2. Paint your penis flourcesent yellow and tie a pink ribbon at the end of it, then walk into your local shopping mall with it hanging out of your trousers whilst yelling at the top of your voice "Jesus saves! Seek thy salvation here".
3. Stick coloured pins into your eyeballs into an outline of the face of David Hasselhoff.
4. Write to your local Member of Parliament/Congressman or whatever and tell him or her that you have their picture with that donkey in that cheap motel when they were supposed to be attending a party conference and demanding that they work for free for a year lest you publish the picture on the internet.
5. Walk up to a police dog, get down on all fours in front of its face and then say "woof".

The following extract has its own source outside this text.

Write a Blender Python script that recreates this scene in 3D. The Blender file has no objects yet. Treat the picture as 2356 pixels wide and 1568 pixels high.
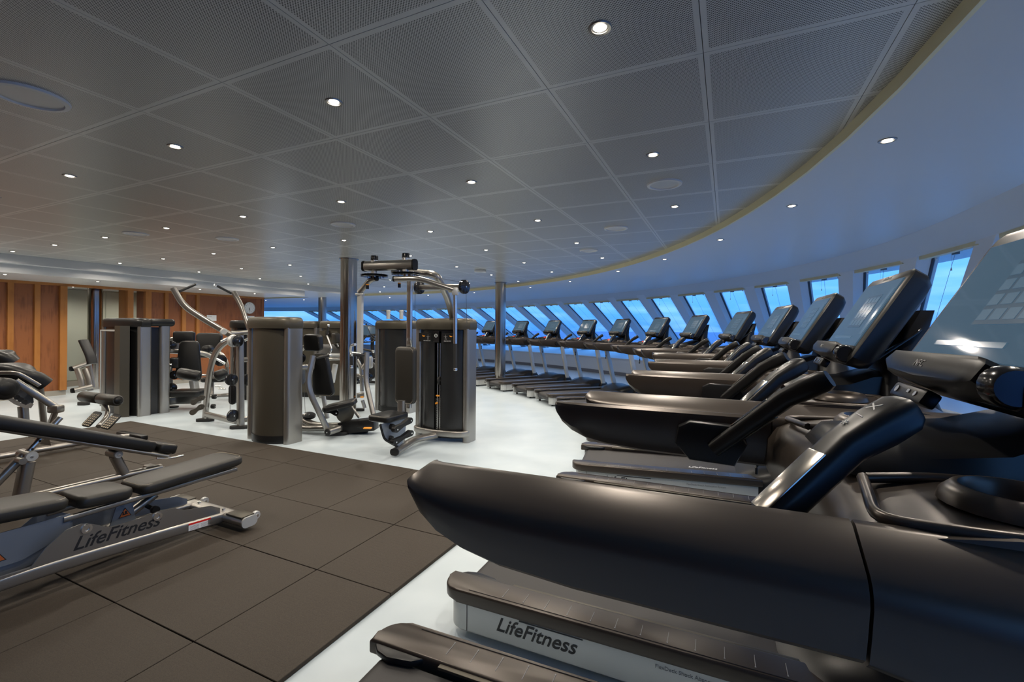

6. Come home hogwhimpering drunk at four o'clock in the morning and try and convince your wife/girlfriend/mother or whatever that you were actually out collecting money for a charitable group which aims to preserve the rain forests of Borneo.
Alternatively, you could do anything at all instead of listening to "Franz Ferdinand". That's right, anything. You choose. You see anything is better than listening to this. In fact, the only thing I suggest you don't do is pick up the NME and see which bunch on insipid, talentless wankers they are hyping as the next best thing in indie music.